Library: Why we Came to Dublin

SachsBrecht © Goethe-Institut Irland

Tue, 12.03.2019

6:30 PM

Nelly SACHS and Bertolt BRECHT Move into the Rooms of the Library.

We cordially invite you to celebrate the moving into our library rooms of two exiles Nelly Sachs (1891-1970) and Bertolt Brecht (1898-1956).

Find out how their spiritual closeness to Irish authors suggests that they have a home here, even though the two writers did not actually ever reside in Dublin. Links to Samuel Beckett can be found not only in the works of Brecht, but also in those of Sachs.

Nelly Sachs (born Leonie Sachs)

Born 10th December 1891 in Berlin-Schöneberg
Died 12th May 1970 in Stockholm

-was a German-Jewish writer known for her poetry and dramatic poetry. Due to the persecution of the Jews in National Socialist Germany, she had to flee to Sweden with her mother in 1940. There she worked as a washer woman (among other occupations) or earned her money as a translator Swedish lyrics into German. Her poems, written after 1945, are exclusively written in German and examine the tension between German as her mother tongue and the language of her murderers and persecutors, which affected many German-Jewish writers. Expulsion and exile are recurrent motifs in Sachs' poetry. In her later works, she also turned to core figures and stories of the Torah.

Awards:
1965: Peace Prize of the German Book Trade
1966: Nobel Prize for Literature

Nelly Sachs Prize:
The prize is awarded every two years by the city of Dortmund and is worth 15,000 euros. Honored are persons who not only create outstanding literary achievements, but also engage in work towards international understanding or are involved in the field of intergovernmental cultural work.


Bertold Brecht (Eugen Berthold Friedrich Brecht)

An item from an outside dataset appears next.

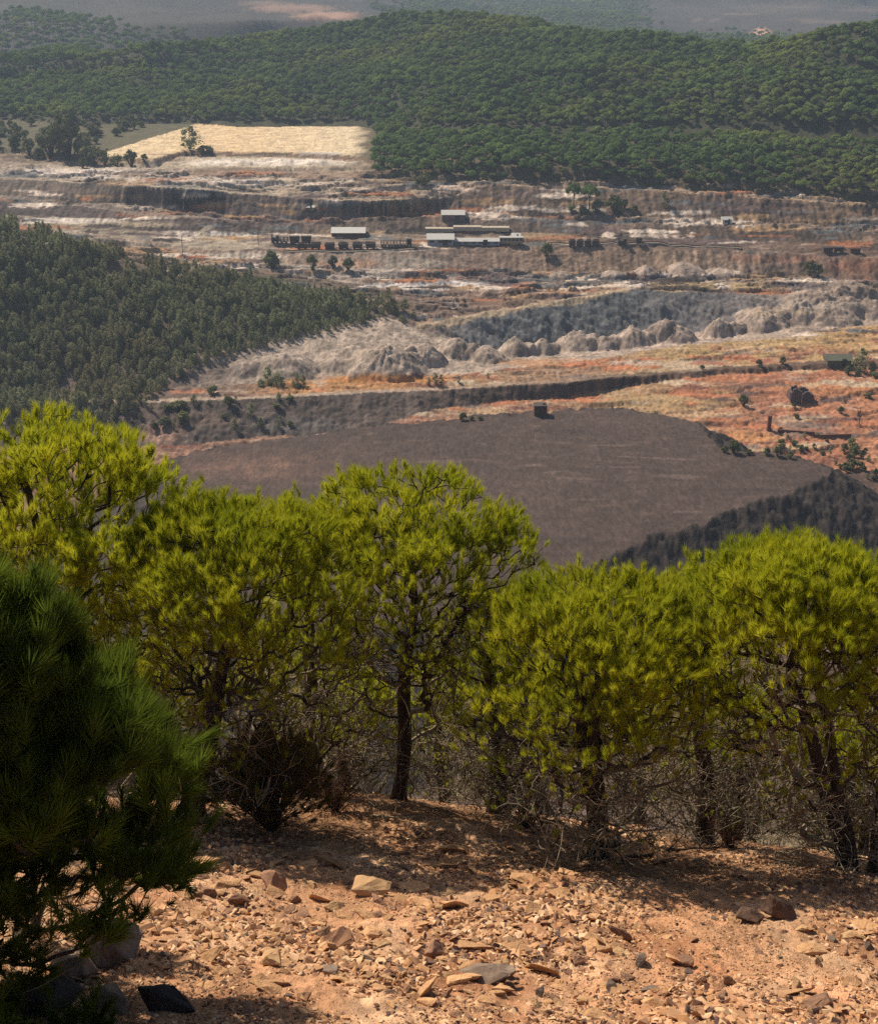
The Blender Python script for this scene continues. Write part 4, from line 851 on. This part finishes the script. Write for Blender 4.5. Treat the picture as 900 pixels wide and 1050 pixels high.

Born 10th  February 1898 in Augsburg
Died 14th  August 1956 in Berlin

was an influential dramatist and lyricist, who is known for his contribution to developing epic theatre. This theatre’s founding principle of the alienation effect has since played a significant role in dramaturgy and filmmaking. He lived and worked in Berlin for a long period but because of his critical attitude and political standing he was regarded as an enemy of the Nazi regime, and so he left Germany after the Reichstag fire in 1933. Denmark, America, and Switzerland were significant adopted homelands in his exile life.
Brecht gained worldwide fame through his numerous plays and above all his modern operas, such as „The Threepenny Opera“ and the „Moritat of Meckie Messer“, which were produced in collaboration with the composer Kurt Weill.